Les Français issus de l’immigration ont chacun leur histoire. Une de mes particularités est que, sans le bronzage de l’été, mon physique est éloigné du type maghrébin. Quand on ne me connaît pas, qu’on ignore mon nom et mon adresse située dans un quartier difficile, je me fonds dans le paysage des soirées, des réunions ou tout autre regroupement social. Il m’est donc arrivé, plus d’une fois, d’écouter des conversations sur des sujets politiques, sur les problèmes du monde sans langue de bois. Il y a parfois un homme ou une femme qui vient à parler des « immigrés », ces voyous en puissance, ces racailles venues « voler le pain des Français ». Ces « étrangers » (même s’ils sont Français) sources de tous les problèmes du pays. J’écoute en silence. Il est enrichissant de saisir l’expression de ce qu’un être humain peut produire de pire quand il est mû par l’ignorance et la peur de l’autre. Puis, vient toujours le moment où on demande mon avis. Je réponds la même chose à chaque fois : « Je n’ai pas d’avis puisque je suis un de ces « Arabes » dont vous parlez. » Là, après un instant embarrassant où même les mouches se sont tues, vient toujours la phrase échappatoire : «…ah mais toi c’est pas pareil. T’es pas comme les autres. Toi t’es bien intégré. »
« Le racisme le plus difficile à encaisser était celui de Français qui me percevaient comme une pièce rapportée, inférieure »

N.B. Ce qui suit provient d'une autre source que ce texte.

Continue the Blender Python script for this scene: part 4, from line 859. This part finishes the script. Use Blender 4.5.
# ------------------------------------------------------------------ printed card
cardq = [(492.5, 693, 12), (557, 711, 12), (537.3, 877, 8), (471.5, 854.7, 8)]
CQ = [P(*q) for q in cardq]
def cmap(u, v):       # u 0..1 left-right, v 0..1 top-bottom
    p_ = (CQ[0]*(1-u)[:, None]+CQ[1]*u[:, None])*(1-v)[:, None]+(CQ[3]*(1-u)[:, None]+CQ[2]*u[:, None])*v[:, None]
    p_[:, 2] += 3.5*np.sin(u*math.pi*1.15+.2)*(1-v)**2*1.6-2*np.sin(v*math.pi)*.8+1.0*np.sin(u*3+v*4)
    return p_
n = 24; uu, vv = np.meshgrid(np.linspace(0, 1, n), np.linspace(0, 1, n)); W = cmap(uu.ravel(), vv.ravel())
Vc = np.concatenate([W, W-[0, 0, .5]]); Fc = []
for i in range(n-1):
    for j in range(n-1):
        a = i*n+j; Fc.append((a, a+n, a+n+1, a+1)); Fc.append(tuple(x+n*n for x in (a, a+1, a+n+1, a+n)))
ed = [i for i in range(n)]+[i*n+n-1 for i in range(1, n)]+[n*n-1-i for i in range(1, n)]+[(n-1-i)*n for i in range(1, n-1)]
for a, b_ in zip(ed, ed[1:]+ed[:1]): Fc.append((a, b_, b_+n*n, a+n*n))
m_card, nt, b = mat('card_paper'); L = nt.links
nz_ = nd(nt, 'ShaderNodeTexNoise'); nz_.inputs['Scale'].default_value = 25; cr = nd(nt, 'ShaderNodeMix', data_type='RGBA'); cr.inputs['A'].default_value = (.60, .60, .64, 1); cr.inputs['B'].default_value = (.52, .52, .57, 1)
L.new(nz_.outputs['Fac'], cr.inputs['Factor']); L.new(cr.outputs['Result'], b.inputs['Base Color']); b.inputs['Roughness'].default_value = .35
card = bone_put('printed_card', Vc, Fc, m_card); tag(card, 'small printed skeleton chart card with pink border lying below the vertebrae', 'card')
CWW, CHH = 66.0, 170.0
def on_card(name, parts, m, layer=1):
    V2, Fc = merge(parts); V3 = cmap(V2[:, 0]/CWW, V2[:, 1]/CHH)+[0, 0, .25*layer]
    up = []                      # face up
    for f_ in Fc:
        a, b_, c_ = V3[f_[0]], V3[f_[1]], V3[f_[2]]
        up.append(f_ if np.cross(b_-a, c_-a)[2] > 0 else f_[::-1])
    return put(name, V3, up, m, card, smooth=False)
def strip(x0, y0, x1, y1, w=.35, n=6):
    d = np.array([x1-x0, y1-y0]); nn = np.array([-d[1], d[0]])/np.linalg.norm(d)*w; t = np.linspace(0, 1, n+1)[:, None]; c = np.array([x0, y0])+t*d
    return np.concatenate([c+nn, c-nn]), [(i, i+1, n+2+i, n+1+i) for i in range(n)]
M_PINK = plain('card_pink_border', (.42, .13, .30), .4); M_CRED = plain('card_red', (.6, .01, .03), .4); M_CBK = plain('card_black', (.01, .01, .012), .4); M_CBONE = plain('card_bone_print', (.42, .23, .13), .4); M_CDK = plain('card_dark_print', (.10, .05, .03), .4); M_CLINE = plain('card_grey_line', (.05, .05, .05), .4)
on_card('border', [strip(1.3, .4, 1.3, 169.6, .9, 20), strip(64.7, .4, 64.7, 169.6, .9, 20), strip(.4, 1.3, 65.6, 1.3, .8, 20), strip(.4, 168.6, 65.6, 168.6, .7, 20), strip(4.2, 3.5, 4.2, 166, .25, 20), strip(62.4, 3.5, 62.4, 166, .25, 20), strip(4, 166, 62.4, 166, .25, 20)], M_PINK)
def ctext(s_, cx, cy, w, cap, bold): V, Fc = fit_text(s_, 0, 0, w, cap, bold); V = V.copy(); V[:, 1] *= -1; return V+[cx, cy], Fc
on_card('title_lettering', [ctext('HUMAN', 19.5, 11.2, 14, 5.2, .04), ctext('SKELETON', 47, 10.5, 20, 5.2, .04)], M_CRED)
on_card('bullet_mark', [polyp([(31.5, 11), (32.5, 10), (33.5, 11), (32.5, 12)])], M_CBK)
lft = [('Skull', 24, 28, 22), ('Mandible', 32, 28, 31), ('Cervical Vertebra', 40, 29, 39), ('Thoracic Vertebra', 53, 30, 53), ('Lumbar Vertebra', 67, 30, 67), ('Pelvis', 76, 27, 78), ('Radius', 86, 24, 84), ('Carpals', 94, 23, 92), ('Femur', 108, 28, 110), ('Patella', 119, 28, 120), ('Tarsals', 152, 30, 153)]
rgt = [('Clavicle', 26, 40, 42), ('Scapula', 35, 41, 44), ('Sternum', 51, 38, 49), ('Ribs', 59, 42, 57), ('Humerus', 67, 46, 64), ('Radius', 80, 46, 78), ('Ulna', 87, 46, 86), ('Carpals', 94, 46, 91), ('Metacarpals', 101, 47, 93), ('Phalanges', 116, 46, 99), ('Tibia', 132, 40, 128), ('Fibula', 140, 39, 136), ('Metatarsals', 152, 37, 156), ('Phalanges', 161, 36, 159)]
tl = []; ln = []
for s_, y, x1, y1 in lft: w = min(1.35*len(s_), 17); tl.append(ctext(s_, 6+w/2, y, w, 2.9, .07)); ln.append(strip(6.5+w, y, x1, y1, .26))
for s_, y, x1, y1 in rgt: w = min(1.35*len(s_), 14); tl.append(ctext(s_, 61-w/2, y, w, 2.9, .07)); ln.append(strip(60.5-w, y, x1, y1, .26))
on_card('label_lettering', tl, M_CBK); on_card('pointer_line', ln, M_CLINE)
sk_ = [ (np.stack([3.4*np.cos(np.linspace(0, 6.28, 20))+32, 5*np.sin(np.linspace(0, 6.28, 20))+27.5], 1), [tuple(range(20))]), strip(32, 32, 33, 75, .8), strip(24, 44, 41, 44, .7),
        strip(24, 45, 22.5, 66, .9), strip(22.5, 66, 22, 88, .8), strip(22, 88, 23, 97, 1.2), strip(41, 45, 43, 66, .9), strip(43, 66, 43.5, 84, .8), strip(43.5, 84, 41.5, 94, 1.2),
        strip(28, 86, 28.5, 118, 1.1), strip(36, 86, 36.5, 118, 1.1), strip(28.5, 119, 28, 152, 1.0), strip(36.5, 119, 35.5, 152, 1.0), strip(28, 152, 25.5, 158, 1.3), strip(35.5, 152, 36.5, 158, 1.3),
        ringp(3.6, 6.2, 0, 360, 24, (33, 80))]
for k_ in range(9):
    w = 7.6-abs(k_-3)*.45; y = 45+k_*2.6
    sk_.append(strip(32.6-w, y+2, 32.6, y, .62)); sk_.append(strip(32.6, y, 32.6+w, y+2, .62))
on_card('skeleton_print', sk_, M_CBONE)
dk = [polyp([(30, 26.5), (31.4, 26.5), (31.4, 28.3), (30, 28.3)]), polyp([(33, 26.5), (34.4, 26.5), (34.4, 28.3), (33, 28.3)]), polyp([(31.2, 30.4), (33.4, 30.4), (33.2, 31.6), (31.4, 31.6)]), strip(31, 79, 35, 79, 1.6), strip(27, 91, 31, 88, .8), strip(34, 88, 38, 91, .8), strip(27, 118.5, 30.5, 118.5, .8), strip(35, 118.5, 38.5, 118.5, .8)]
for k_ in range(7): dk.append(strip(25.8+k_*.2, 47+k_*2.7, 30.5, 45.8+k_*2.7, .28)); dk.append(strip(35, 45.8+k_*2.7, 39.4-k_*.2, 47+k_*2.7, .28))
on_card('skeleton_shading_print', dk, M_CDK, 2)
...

Le racisme le plus difficile à encaisser n’était pas dans la violence des mots de quelques décérébrés en uniforme de police ou au crâne rasé et chaussures de sécurité aux pieds. Il n’était pas non plus dans les mots de leur branche politique, le Front national. Cette expression du racisme était minoritaire, facilement identifiable et identifiée. Pour moi, comme pour d’autres Français d’origine maghrébine, nous savions qu’ils étaient extrémistes et qu’il n’y avait rien à en attendre.